ALPS TRANSPORTATION and/or ALFREDO E. PEREZ, Petitioners, vs. ELPIDIO M. RODRIGUEZ, Respondent.
G.R. No. 186732
June 13, 2013
SERENO, CJ.:
Respondent Elpidio
Rodriguez (Rodriguez) was previously employed as a bus conductor. He entered
into an employment contract with Contact Tours Manpower and was assigned to
work with the bus company ALPS Transportation, owned by Alfredo Perez as a sole
proprietor.
During the course
of his employment, Rodriguez was found to have committed irregularities on 26
April 2003, 12 October 2003, and 26 January 2005. The latest irregularity report dated
26 January 2005 stated that he had collected bus fares without issuing
corresponding tickets to passengers. The report was annotated with the word
"Terminate."
Rodriguez alleged
that he was dismissed from his employment on 27 January 2005, or the day after
the issuance of the last irregularity report. However, he did not receive any
written notice of termination. He
went back to the bus company a number of times, but it refused to readmit him.

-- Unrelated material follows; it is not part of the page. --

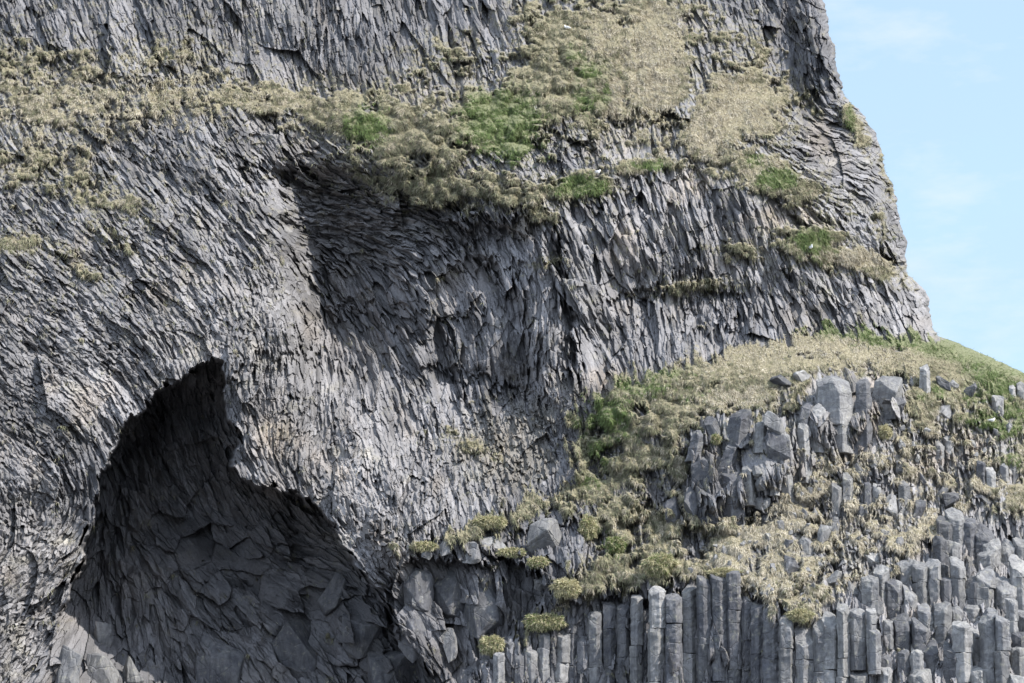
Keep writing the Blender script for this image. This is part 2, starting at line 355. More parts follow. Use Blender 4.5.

Rodriguez then filed before the labor arbiter a
complaint for illegal dismissal.
In
response to the complaint, ALPS and Perez stated that they did not have any
prerogative to dismiss Rodriguez, as he was not their employee, but that of
Contact Tours.
ISSUES:
1. Whether Rodriguez was illegally dismissed;
2. Assuming Rodriguez was illegally dismissed,
whether ALPS Transportation and/or Alfredo E. Perez is liable for the
dismissal.
RULING:
1. Yes
2. Yes.
For
a dismissal to be valid, the rule is that the employer must comply with both
substantive and procedural due process requirements. Substantive due process requires that
the dismissal must be pursuant to either a just or an authorized cause under the
Labor Code. Procedural due
process, on the other hand, mandates that the employer must observe the twin
requirements of notice and hearing before a dismissal can be effected.
Evidence
must, therefore, be substantial and not based on mere surmises or conjectures
for to allow an employer to terminate the employment of a worker based on mere
allegations places the latter in an uncertain situation and at the sole mercy
of the employer. An accusation that is not substantiated will not ripen into a
holding that there is just cause for dismissal. A mere accusation of wrongdoing
or a mere pronouncement of lack of confidence is not sufficient cause for a
valid dismissal of an employee. Thus, the failure of the petitioners to
convincingly show that the respondent misappropriated the bus fares renders the
dismissal to be without a valid cause. If doubt exists between the evidence
presented by the employer and the employee, the scales of justice must be
tilted in favor of the latter.
Turning
to the issue of procedural due process, both parties agree that Rodriguez was
not given a written notice specifying the grounds for his termination and giving
him a reasonable opportunity to explain his side.
As to the
contention of ALPS that Rodriguez is an employee of Contact Tours, the
presumption is that a contractor is a labor-only contractor unless he overcomes
the burden of proving that it has substantial capital, investment, tools, and
the like. While ALPS
Transportation is not the contractor itself, since it is invoking Contact Tours
status as a legitimate job contractor in order to avoid liability, it bears the
burden of proving that Contact Tours is an independent contractor.
However, aside
from making bare assertions and offering the Kasunduan between Rodriguez and
Contact Tours in evidence, ALPS
Transportation has failed to present any proof to substantiate the former's
status as a legitimate job contractor. Hence, the legal presumption that
Contact Tours is a labor-only contractor has not been overcome.
As a labor-only
contractor, therefore, Contact Tours is deemed to be an agent of ALPS
Transportation. Thus, the latter
is responsible to Contact Tours' employees in the same manner and to the same
extent as if they were directly employed by the bus company.
Finally, since ALPS
Transportation is a sole proprietorship owned by Perez, it is he who must be
held liable for the payment of backwages to Rodriguez. A sole proprietorship does not possess
a juridical personality separate and distinct from that of the owner of the
enterprise. Thus, the owner has
unlimited personal liability for all the debts and obligations of the business,
and it is against him that a decision for illegal dismissal is to be enforced.